=== STATED TASK ===
Reproduce the material in full, exactly as written.

+++++

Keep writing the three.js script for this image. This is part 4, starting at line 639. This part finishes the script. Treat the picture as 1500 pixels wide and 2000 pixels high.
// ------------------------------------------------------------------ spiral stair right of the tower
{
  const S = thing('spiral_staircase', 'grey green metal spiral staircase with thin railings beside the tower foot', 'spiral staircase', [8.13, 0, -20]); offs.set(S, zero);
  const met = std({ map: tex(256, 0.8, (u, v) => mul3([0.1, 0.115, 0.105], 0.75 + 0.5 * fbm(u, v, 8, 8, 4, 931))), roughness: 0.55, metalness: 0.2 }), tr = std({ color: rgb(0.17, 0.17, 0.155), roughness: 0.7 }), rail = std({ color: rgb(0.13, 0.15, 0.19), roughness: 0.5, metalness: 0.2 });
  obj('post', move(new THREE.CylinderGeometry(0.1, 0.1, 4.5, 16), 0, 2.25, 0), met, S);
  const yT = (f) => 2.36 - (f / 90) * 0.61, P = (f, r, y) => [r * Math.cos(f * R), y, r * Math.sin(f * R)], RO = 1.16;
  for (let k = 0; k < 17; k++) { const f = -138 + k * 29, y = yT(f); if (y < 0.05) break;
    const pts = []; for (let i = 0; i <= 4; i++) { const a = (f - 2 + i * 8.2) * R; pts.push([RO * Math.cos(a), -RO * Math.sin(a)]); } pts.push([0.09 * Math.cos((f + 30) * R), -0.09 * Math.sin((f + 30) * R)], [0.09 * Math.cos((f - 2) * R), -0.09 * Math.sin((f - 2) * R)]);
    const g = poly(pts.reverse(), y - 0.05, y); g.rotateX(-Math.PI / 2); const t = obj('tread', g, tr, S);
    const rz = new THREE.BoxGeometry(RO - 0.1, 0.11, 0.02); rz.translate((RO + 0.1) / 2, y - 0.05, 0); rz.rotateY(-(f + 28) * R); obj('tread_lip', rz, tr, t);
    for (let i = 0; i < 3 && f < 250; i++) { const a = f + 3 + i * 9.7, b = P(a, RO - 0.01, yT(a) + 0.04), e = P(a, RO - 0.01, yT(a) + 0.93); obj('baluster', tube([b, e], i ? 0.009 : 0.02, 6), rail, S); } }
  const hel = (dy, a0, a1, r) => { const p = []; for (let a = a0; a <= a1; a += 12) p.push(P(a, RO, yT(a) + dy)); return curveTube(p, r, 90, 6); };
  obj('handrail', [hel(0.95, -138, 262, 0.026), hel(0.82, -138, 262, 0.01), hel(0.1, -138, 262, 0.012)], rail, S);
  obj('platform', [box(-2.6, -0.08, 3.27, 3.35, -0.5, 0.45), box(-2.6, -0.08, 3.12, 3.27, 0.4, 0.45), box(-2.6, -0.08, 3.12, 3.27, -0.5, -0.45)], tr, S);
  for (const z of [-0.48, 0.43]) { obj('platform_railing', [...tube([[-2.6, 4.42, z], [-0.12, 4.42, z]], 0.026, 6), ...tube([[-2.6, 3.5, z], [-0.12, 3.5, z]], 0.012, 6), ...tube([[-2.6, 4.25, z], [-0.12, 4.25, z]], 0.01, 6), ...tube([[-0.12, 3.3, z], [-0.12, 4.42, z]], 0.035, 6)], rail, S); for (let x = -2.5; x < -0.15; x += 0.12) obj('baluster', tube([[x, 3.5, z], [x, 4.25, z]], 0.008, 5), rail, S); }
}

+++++

=== OUTPUT FOR THIS EXERCISE ===
Keep writing the three.js script for this image. This is part 4, starting at line 639. This part finishes the script. Treat the picture as 1500 pixels wide and 2000 pixels high.
// ------------------------------------------------------------------ spiral stair right of the tower
{
  const S = thing('spiral_staircase', 'grey green metal spiral staircase with thin railings beside the tower foot', 'spiral staircase', [8.13, 0, -20]); offs.set(S, zero);
  const met = std({ map: tex(256, 0.8, (u, v) => mul3([0.1, 0.115, 0.105], 0.75 + 0.5 * fbm(u, v, 8, 8, 4, 931))), roughness: 0.55, metalness: 0.2 }), tr = std({ color: rgb(0.17, 0.17, 0.155), roughness: 0.7 }), rail = std({ color: rgb(0.13, 0.15, 0.19), roughness: 0.5, metalness: 0.2 });
  obj('post', move(new THREE.CylinderGeometry(0.1, 0.1, 4.5, 16), 0, 2.25, 0), met, S);
  const yT = (f) => 2.36 - (f / 90) * 0.61, P = (f, r, y) => [r * Math.cos(f * R), y, r * Math.sin(f * R)], RO = 1.16;
  for (let k = 0; k < 17; k++) { const f = -138 + k * 29, y = yT(f); if (y < 0.05) break;
    const pts = []; for (let i = 0; i <= 4; i++) { const a = (f - 2 + i * 8.2) * R; pts.push([RO * Math.cos(a), -RO * Math.sin(a)]); } pts.push([0.09 * Math.cos((f + 30) * R), -0.09 * Math.sin((f + 30) * R)], [0.09 * Math.cos((f - 2) * R), -0.09 * Math.sin((f - 2) * R)]);
    const g = poly(pts.reverse(), y - 0.05, y); g.rotateX(-Math.PI / 2); const t = obj('tread', g, tr, S);
    const rz = new THREE.BoxGeometry(RO - 0.1, 0.11, 0.02); rz.translate((RO + 0.1) / 2, y - 0.05, 0); rz.rotateY(-(f + 28) * R); obj('tread_lip', rz, tr, t);
    for (let i = 0; i < 3 && f < 250; i++) { const a = f + 3 + i * 9.7, b = P(a, RO - 0.01, yT(a) + 0.04), e = P(a, RO - 0.01, yT(a) + 0.93); obj('baluster', tube([b, e], i ? 0.009 : 0.02, 6), rail, S); } }
  const hel = (dy, a0, a1, r) => { const p = []; for (let a = a0; a <= a1; a += 12) p.push(P(a, RO, yT(a) + dy)); return curveTube(p, r, 90, 6); };
  obj('handrail', [hel(0.95, -138, 262, 0.026), hel(0.82, -138, 262, 0.01), hel(0.1, -138, 262, 0.012)], rail, S);
  obj('platform', [box(-2.6, -0.08, 3.27, 3.35, -0.5, 0.45), box(-2.6, -0.08, 3.12, 3.27, 0.4, 0.45), box(-2.6, -0.08, 3.12, 3.27, -0.5, -0.45)], tr, S);
  for (const z of [-0.48, 0.43]) { obj('platform_railing', [...tube([[-2.6, 4.42, z], [-0.12, 4.42, z]], 0.026, 6), ...tube([[-2.6, 3.5, z], [-0.12, 3.5, z]], 0.012, 6), ...tube([[-2.6, 4.25, z], [-0.12, 4.25, z]], 0.01, 6), ...tube([[-0.12, 3.3, z], [-0.12, 4.42, z]], 0.035, 6)], rail, S); for (let x = -2.5; x < -0.15; x += 0.12) obj('baluster', tube([[x, 3.5, z], [x, 4.25, z]], 0.008, 5), rail, S); }
}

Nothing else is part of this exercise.